Modern reconstructionists often assume – not implausibly, at first blush – that Romans observed Roman festivals, and Greeks, Greek festivals. If one compares the city of Athens in the classical period with Rome in the mid Republic and nothing else, this may hold some water. But in the Roman imperial period, from which the bulk of surviving literature comes, Roman festivals were common across the Greek-speaking world, and what festivals were called depended on the language of the speaker, not the origin of the holiday. The Saturnalia, for example, were so popular in the East that the Greco-Assyrian satirist Lucian wrote more than one work about them, yet he always called them Kronia, and took for granted that the god worshipped at this festival was the same as the father of Zeus mentioned by Homer and Hesiod (and so, to be clear, did Roman authors!).
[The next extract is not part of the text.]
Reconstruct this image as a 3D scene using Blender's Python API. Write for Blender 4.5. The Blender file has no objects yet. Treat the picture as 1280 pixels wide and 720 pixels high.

Here, we have gathered some lists of festivals (gr. heortai, lat. dies festus). from bilingual texts, to illustrate this point. Firstly, from the Hermeneumata Leidensia (with the Roman festival dates added): –
Kronia = Saturnalia [December 17-23]
Dionysia = Liberalia [March 17]
Panathenaea = Quinquatria [June 13-15]
Poseidonia = Neptunalia [July 23]
Hephaestia = Vulcanalia [August 23]
Horothesia = Terminalia [February 23]
Nekysia = Parentalia [February 13-21]
Hestiaea = Vestalia [June 7-15]
Ennead (enneas) = Nundinae (‘eight-day week’)
Genethlia = Natalicia (‘birth day’)
From the Hermeneumata Monacensia (omitting doublets):
Neomenia = Novendiale [!]
Trope khimerine (‘winter solstice’) = Bruma (i.e., Brumalia) [November 24-October 24]
Neon etos = Novus annus (‘new year’)
Lykeia = Lupercalia [February 15]
Thesmophoria = Cerealia [mid- to late April]
Apollonaria [!] = Apollinaria [July 5-13]
Serapeia = Serapia [April 25]
Isia = Isia [multiple holidays]
Megalesia = Dindyma (i.e., Megalensia) [April 4-10]
Aphrodisia = Veneralia [April 1]
Time syngeneon (‘honoring of relatives’) = Cara cognatio [February 22]
With some of these festivals, translatability was entirely unproblematic, because whatever their specificities in observation, they were conceptually straightforward. The Cerealia remain understood in roughly the same way, whether they are translated as Thesmophoria or more blandly as Demetria, as in the grammarian Charisius. No one could misunderstand the translations Neptunalia=Poseidonia, Saturnalia=Kronia, Vulcanalia=Hephaistia, and Dionysia can be translated as Bacchanalia or Liberalia with little difference in meaning.
On the other hand, other festivals may have a translation, but this in itself does not make them understandable, because they are more culturally specific. We can cite two instances from Charisius (who wrote a grammar of Latin for native Greek-speakers):
Parentalia: Nekysia. At which they worship those who died abroad, [which(?)] is called parentarium.
Terminalia: the checking and fixing of the boundaries, to whom the Romans sacrifice at this festival.